Stated problem: Give every line below again, exactly.

━━━━━━━━

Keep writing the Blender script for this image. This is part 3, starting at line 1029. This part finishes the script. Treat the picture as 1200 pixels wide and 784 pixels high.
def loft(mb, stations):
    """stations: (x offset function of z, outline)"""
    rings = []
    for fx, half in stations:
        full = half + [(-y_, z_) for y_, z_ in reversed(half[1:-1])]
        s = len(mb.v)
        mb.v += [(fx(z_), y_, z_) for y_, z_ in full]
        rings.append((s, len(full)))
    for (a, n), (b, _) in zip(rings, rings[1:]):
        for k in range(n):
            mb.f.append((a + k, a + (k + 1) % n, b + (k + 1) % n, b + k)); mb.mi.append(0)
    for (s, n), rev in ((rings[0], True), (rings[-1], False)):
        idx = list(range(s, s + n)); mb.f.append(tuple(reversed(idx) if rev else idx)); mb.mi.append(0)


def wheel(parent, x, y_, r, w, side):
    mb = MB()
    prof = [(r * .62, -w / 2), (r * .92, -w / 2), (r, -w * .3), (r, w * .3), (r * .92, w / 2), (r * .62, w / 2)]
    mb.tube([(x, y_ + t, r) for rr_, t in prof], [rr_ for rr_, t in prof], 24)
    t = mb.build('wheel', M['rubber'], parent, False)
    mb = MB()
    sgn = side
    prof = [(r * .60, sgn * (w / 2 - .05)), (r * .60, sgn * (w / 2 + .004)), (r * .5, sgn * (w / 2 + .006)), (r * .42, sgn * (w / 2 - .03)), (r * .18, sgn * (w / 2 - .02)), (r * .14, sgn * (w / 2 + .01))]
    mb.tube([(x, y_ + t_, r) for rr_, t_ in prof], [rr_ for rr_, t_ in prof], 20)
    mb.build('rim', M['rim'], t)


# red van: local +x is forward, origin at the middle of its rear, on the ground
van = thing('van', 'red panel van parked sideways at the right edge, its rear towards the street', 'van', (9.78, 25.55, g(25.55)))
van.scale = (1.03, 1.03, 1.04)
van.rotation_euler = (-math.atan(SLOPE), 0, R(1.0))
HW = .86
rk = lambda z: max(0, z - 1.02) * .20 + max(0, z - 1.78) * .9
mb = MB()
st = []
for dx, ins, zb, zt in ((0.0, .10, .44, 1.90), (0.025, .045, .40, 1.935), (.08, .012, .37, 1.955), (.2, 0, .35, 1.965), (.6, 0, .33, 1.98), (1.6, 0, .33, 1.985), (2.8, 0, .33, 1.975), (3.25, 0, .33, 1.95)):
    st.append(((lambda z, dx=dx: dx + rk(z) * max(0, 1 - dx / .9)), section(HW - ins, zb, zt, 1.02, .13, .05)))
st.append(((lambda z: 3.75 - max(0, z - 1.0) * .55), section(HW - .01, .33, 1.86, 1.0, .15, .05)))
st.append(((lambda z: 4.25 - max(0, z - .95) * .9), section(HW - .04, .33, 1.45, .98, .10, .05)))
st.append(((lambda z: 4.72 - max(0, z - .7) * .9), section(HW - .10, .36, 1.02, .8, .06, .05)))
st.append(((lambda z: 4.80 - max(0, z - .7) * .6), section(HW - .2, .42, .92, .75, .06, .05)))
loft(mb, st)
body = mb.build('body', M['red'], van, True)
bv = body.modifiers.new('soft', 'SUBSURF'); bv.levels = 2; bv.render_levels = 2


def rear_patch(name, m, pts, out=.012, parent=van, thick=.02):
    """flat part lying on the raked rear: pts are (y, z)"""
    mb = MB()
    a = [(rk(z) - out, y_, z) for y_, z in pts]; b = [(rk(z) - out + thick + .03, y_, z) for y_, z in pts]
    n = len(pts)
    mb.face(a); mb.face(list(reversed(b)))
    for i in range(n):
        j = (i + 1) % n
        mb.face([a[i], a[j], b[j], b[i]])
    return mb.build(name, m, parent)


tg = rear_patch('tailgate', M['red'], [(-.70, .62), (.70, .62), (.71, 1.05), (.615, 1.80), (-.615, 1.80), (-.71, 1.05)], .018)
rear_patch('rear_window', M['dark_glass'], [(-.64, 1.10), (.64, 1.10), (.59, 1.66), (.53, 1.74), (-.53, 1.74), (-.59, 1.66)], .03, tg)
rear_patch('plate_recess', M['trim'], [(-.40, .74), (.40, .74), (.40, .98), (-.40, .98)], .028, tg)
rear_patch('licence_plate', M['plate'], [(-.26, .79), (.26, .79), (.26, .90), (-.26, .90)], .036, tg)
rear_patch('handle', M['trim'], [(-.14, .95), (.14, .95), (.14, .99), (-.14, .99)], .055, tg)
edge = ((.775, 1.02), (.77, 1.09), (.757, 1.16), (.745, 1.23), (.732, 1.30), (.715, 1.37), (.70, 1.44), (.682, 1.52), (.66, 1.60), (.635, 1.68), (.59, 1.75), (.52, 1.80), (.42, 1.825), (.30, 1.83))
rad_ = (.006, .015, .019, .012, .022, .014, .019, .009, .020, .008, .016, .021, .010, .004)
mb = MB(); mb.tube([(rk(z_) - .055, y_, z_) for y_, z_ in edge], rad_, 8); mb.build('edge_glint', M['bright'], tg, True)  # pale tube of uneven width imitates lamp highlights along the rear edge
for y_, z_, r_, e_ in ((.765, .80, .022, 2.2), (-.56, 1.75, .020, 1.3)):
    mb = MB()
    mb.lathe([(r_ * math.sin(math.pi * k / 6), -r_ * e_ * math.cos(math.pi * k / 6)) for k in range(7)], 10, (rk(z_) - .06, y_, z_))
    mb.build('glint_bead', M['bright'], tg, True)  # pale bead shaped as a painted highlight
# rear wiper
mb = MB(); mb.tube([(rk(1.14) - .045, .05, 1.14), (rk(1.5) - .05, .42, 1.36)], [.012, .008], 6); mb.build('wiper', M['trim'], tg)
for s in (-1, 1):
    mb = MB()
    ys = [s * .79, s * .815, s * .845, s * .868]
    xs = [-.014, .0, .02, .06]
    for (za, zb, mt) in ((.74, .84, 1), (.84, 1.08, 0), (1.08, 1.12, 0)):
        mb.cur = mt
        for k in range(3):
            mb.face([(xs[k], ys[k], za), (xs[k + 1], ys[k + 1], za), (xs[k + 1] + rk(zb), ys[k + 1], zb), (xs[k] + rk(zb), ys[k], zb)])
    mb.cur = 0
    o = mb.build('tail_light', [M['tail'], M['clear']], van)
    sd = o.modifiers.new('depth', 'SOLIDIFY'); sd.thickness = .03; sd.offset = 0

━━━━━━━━

Response to this exercise:
Keep writing the Blender script for this image. This is part 3, starting at line 1029. This part finishes the script. Treat the picture as 1200 pixels wide and 784 pixels high.
def loft(mb, stations):
    """stations: (x offset function of z, outline)"""
    rings = []
    for fx, half in stations:
        full = half + [(-y_, z_) for y_, z_ in reversed(half[1:-1])]
        s = len(mb.v)
        mb.v += [(fx(z_), y_, z_) for y_, z_ in full]
        rings.append((s, len(full)))
    for (a, n), (b, _) in zip(rings, rings[1:]):
        for k in range(n):
            mb.f.append((a + k, a + (k + 1) % n, b + (k + 1) % n, b + k)); mb.mi.append(0)
    for (s, n), rev in ((rings[0], True), (rings[-1], False)):
        idx = list(range(s, s + n)); mb.f.append(tuple(reversed(idx) if rev else idx)); mb.mi.append(0)


def wheel(parent, x, y_, r, w, side):
    mb = MB()
    prof = [(r * .62, -w / 2), (r * .92, -w / 2), (r, -w * .3), (r, w * .3), (r * .92, w / 2), (r * .62, w / 2)]
    mb.tube([(x, y_ + t, r) for rr_, t in prof], [rr_ for rr_, t in prof], 24)
    t = mb.build('wheel', M['rubber'], parent, False)
    mb = MB()
    sgn = side
    prof = [(r * .60, sgn * (w / 2 - .05)), (r * .60, sgn * (w / 2 + .004)), (r * .5, sgn * (w / 2 + .006)), (r * .42, sgn * (w / 2 - .03)), (r * .18, sgn * (w / 2 - .02)), (r * .14, sgn * (w / 2 + .01))]
    mb.tube([(x, y_ + t_, r) for rr_, t_ in prof], [rr_ for rr_, t_ in prof], 20)
    mb.build('rim', M['rim'], t)


# red van: local +x is forward, origin at the middle of its rear, on the ground
van = thing('van', 'red panel van parked sideways at the right edge, its rear towards the street', 'van', (9.78, 25.55, g(25.55)))
van.scale = (1.03, 1.03, 1.04)
van.rotation_euler = (-math.atan(SLOPE), 0, R(1.0))
HW = .86
rk = lambda z: max(0, z - 1.02) * .20 + max(0, z - 1.78) * .9
mb = MB()
st = []
for dx, ins, zb, zt in ((0.0, .10, .44, 1.90), (0.025, .045, .40, 1.935), (.08, .012, .37, 1.955), (.2, 0, .35, 1.965), (.6, 0, .33, 1.98), (1.6, 0, .33, 1.985), (2.8, 0, .33, 1.975), (3.25, 0, .33, 1.95)):
    st.append(((lambda z, dx=dx: dx + rk(z) * max(0, 1 - dx / .9)), section(HW - ins, zb, zt, 1.02, .13, .05)))
st.append(((lambda z: 3.75 - max(0, z - 1.0) * .55), section(HW - .01, .33, 1.86, 1.0, .15, .05)))
st.append(((lambda z: 4.25 - max(0, z - .95) * .9), section(HW - .04, .33, 1.45, .98, .10, .05)))
st.append(((lambda z: 4.72 - max(0, z - .7) * .9), section(HW - .10, .36, 1.02, .8, .06, .05)))
st.append(((lambda z: 4.80 - max(0, z - .7) * .6), section(HW - .2, .42, .92, .75, .06, .05)))
loft(mb, st)
body = mb.build('body', M['red'], van, True)
bv = body.modifiers.new('soft', 'SUBSURF'); bv.levels = 2; bv.render_levels = 2


def rear_patch(name, m, pts, out=.012, parent=van, thick=.02):
    """flat part lying on the raked rear: pts are (y, z)"""
    mb = MB()
    a = [(rk(z) - out, y_, z) for y_, z in pts]; b = [(rk(z) - out + thick + .03, y_, z) for y_, z in pts]
    n = len(pts)
    mb.face(a); mb.face(list(reversed(b)))
    for i in range(n):
        j = (i + 1) % n
        mb.face([a[i], a[j], b[j], b[i]])
    return mb.build(name, m, parent)


tg = rear_patch('tailgate', M['red'], [(-.70, .62), (.70, .62), (.71, 1.05), (.615, 1.80), (-.615, 1.80), (-.71, 1.05)], .018)
rear_patch('rear_window', M['dark_glass'], [(-.64, 1.10), (.64, 1.10), (.59, 1.66), (.53, 1.74), (-.53, 1.74), (-.59, 1.66)], .03, tg)
rear_patch('plate_recess', M['trim'], [(-.40, .74), (.40, .74), (.40, .98), (-.40, .98)], .028, tg)
rear_patch('licence_plate', M['plate'], [(-.26, .79), (.26, .79), (.26, .90), (-.26, .90)], .036, tg)
rear_patch('handle', M['trim'], [(-.14, .95), (.14, .95), (.14, .99), (-.14, .99)], .055, tg)
edge = ((.775, 1.02), (.77, 1.09), (.757, 1.16), (.745, 1.23), (.732, 1.30), (.715, 1.37), (.70, 1.44), (.682, 1.52), (.66, 1.60), (.635, 1.68), (.59, 1.75), (.52, 1.80), (.42, 1.825), (.30, 1.83))
rad_ = (.006, .015, .019, .012, .022, .014, .019, .009, .020, .008, .016, .021, .010, .004)
mb = MB(); mb.tube([(rk(z_) - .055, y_, z_) for y_, z_ in edge], rad_, 8); mb.build('edge_glint', M['bright'], tg, True)  # pale tube of uneven width imitates lamp highlights along the rear edge
for y_, z_, r_, e_ in ((.765, .80, .022, 2.2), (-.56, 1.75, .020, 1.3)):
    mb = MB()
    mb.lathe([(r_ * math.sin(math.pi * k / 6), -r_ * e_ * math.cos(math.pi * k / 6)) for k in range(7)], 10, (rk(z_) - .06, y_, z_))
    mb.build('glint_bead', M['bright'], tg, True)  # pale bead shaped as a painted highlight
# rear wiper
mb = MB(); mb.tube([(rk(1.14) - .045, .05, 1.14), (rk(1.5) - .05, .42, 1.36)], [.012, .008], 6); mb.build('wiper', M['trim'], tg)
for s in (-1, 1):
    mb = MB()
    ys = [s * .79, s * .815, s * .845, s * .868]
    xs = [-.014, .0, .02, .06]
    for (za, zb, mt) in ((.74, .84, 1), (.84, 1.08, 0), (1.08, 1.12, 0)):
        mb.cur = mt
        for k in range(3):
            mb.face([(xs[k], ys[k], za), (xs[k + 1], ys[k + 1], za), (xs[k + 1] + rk(zb), ys[k + 1], zb), (xs[k] + rk(zb), ys[k], zb)])
    mb.cur = 0
    o = mb.build('tail_light', [M['tail'], M['clear']], van)
    sd = o.modifiers.new('depth', 'SOLIDIFY'); sd.thickness = .03; sd.offset = 0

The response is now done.